[START OF Supplied records]

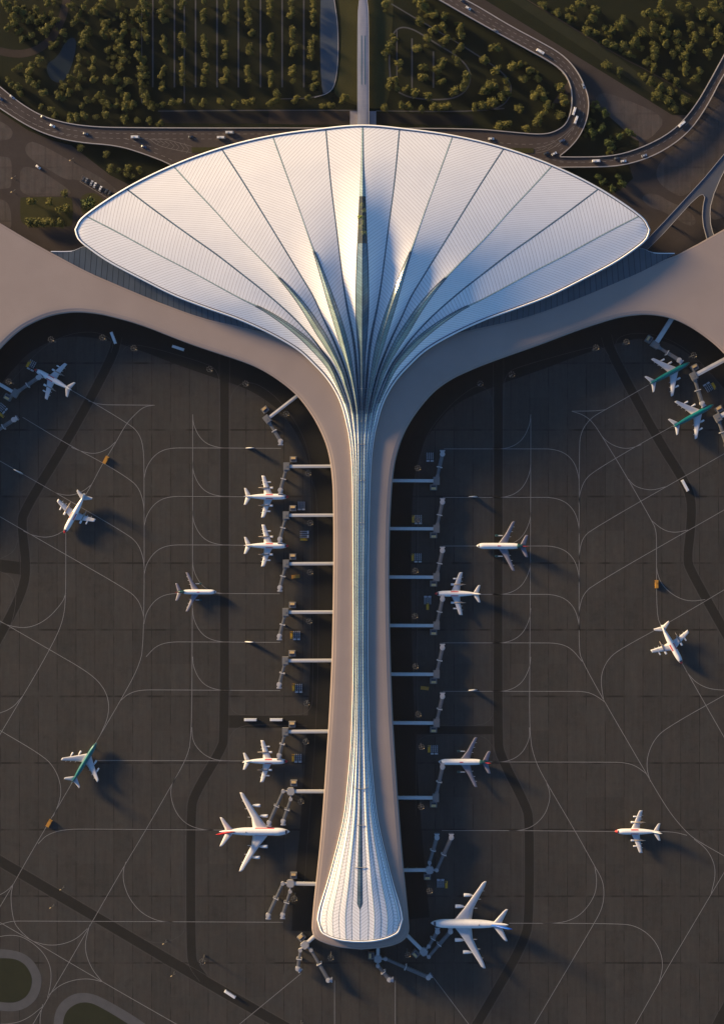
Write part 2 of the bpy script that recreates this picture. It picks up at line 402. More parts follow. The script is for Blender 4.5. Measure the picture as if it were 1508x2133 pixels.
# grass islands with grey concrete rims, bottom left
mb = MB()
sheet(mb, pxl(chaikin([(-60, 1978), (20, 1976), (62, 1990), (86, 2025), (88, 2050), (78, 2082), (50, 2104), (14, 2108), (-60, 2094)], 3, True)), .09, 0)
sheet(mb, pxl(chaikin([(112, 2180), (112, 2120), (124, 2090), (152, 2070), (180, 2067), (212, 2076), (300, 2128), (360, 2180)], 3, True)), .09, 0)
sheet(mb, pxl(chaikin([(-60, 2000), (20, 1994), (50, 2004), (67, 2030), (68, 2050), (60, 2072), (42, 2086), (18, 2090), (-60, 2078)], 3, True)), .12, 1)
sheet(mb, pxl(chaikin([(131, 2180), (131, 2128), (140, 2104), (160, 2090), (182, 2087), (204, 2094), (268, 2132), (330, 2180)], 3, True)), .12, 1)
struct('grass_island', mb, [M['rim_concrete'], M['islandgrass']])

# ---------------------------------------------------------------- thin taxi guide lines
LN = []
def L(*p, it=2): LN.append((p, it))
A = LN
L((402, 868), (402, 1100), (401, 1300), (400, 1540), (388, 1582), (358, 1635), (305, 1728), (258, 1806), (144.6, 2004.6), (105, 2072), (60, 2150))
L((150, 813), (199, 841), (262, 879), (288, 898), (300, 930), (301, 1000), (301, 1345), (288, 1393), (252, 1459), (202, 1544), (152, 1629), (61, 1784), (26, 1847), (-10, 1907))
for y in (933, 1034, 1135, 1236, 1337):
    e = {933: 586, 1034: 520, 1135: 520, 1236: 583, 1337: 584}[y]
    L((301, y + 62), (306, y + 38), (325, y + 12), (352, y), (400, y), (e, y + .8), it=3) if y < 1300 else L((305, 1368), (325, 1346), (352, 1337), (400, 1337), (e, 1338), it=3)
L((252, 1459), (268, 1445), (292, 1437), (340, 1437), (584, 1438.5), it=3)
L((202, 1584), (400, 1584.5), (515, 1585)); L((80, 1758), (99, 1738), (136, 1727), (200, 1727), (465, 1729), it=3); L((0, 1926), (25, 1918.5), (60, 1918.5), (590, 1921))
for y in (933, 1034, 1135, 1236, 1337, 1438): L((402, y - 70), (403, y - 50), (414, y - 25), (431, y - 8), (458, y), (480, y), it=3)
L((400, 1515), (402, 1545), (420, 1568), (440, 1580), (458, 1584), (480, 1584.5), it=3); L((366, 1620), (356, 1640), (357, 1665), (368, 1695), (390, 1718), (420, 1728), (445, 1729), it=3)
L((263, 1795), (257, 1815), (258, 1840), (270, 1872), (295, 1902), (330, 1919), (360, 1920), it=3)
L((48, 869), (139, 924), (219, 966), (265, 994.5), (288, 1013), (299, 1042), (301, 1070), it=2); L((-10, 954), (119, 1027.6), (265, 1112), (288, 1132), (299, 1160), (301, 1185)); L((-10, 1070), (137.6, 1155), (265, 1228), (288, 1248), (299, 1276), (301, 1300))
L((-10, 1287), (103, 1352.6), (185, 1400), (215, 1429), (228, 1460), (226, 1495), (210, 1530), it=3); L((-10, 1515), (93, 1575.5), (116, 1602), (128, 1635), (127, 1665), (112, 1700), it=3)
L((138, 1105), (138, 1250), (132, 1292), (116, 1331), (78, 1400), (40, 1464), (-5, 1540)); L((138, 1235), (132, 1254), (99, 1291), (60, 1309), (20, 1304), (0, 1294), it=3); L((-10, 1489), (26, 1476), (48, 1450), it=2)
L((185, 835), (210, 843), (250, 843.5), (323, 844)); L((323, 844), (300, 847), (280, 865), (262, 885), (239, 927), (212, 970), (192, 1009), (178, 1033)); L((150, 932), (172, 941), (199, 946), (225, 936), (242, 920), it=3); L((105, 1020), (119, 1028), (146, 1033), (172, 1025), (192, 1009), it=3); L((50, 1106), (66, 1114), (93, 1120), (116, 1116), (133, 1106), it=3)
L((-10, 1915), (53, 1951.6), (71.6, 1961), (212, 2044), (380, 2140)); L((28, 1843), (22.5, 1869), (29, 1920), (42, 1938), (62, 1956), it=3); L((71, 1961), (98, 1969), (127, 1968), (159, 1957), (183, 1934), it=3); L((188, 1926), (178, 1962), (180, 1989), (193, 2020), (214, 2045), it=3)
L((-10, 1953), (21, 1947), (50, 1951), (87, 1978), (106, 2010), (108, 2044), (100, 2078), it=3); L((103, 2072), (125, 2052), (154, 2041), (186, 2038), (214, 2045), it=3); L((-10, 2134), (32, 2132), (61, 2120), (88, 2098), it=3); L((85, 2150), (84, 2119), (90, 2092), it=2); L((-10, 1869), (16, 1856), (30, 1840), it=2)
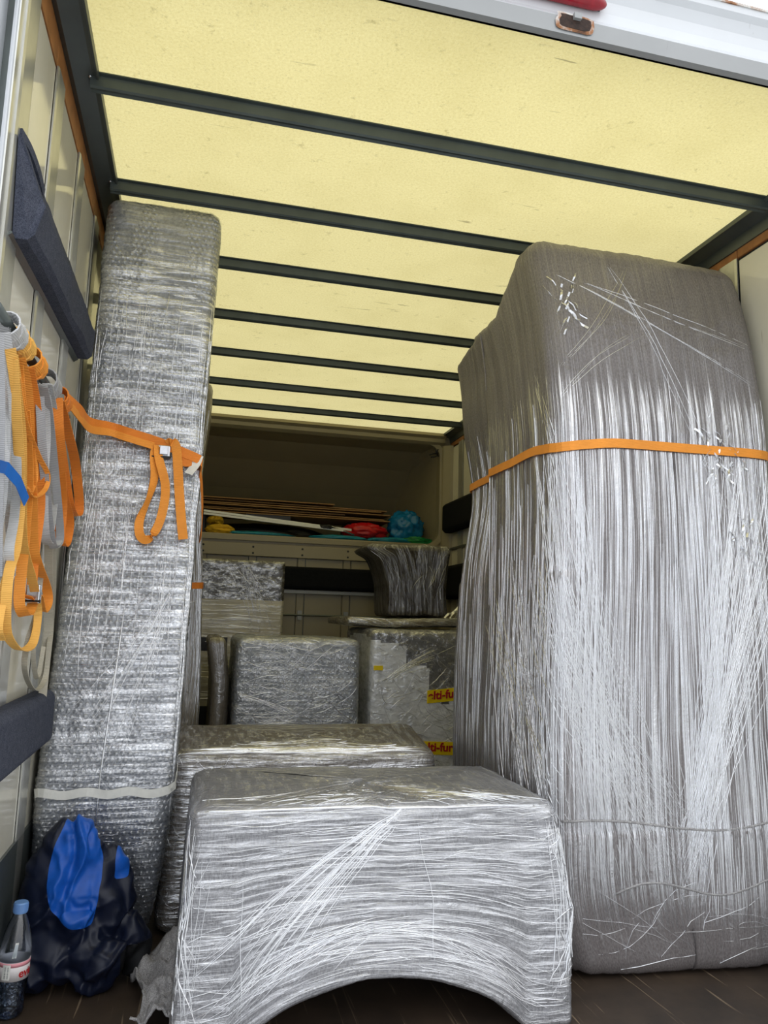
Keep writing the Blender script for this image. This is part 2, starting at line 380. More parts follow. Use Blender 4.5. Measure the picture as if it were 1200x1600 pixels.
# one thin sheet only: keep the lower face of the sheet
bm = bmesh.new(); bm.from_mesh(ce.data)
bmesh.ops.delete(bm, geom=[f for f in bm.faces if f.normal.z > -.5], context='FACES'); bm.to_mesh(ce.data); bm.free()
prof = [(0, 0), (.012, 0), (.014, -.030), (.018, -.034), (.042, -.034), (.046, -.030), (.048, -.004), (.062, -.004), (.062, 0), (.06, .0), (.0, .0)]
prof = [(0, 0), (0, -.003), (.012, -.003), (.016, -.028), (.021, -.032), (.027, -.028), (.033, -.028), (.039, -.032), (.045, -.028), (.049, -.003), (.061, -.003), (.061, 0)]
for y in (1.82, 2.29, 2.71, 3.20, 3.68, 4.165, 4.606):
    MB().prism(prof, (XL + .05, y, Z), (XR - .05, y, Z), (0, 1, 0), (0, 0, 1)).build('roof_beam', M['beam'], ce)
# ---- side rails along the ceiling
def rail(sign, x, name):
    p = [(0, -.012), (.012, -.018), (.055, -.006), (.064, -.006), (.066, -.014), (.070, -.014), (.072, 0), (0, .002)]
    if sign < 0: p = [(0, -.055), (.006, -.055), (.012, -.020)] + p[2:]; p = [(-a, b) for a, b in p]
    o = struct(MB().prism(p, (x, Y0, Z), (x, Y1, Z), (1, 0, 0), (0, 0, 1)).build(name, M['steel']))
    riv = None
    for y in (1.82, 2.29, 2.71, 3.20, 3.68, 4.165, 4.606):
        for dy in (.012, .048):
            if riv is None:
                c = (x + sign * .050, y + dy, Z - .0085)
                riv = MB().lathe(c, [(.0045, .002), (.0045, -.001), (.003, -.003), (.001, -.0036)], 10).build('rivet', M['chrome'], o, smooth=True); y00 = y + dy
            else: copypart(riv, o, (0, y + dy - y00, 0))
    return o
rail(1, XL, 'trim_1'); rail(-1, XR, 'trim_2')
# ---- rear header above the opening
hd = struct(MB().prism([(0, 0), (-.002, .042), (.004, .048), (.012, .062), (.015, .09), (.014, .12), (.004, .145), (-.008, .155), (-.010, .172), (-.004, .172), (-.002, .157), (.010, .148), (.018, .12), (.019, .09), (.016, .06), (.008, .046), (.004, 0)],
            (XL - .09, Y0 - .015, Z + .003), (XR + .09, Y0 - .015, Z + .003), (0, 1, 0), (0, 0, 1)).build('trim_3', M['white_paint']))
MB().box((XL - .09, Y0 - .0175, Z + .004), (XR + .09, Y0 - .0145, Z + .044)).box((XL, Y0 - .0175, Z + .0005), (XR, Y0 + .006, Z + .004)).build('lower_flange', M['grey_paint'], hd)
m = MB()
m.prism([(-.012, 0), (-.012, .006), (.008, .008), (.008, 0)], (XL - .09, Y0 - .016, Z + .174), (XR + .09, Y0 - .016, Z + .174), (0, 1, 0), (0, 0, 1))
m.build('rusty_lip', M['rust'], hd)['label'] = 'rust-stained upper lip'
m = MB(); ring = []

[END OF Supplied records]

◆ **Required work**:
Up to and including the line with "mb, [M['rim_concrete'], M['islandgrass']])", copy the data above from its first line. Skip pictures.

◆ **Answer to the problem**:
Write part 2 of the bpy script that recreates this picture. It picks up at line 402. More parts follow. The script is for Blender 4.5. Measure the picture as if it were 1508x2133 pixels.
# grass islands with grey concrete rims, bottom left
mb = MB()
sheet(mb, pxl(chaikin([(-60, 1978), (20, 1976), (62, 1990), (86, 2025), (88, 2050), (78, 2082), (50, 2104), (14, 2108), (-60, 2094)], 3, True)), .09, 0)
sheet(mb, pxl(chaikin([(112, 2180), (112, 2120), (124, 2090), (152, 2070), (180, 2067), (212, 2076), (300, 2128), (360, 2180)], 3, True)), .09, 0)
sheet(mb, pxl(chaikin([(-60, 2000), (20, 1994), (50, 2004), (67, 2030), (68, 2050), (60, 2072), (42, 2086), (18, 2090), (-60, 2078)], 3, True)), .12, 1)
sheet(mb, pxl(chaikin([(131, 2180), (131, 2128), (140, 2104), (160, 2090), (182, 2087), (204, 2094), (268, 2132), (330, 2180)], 3, True)), .12, 1)
struct('grass_island', mb, [M['rim_concrete'], M['islandgrass']])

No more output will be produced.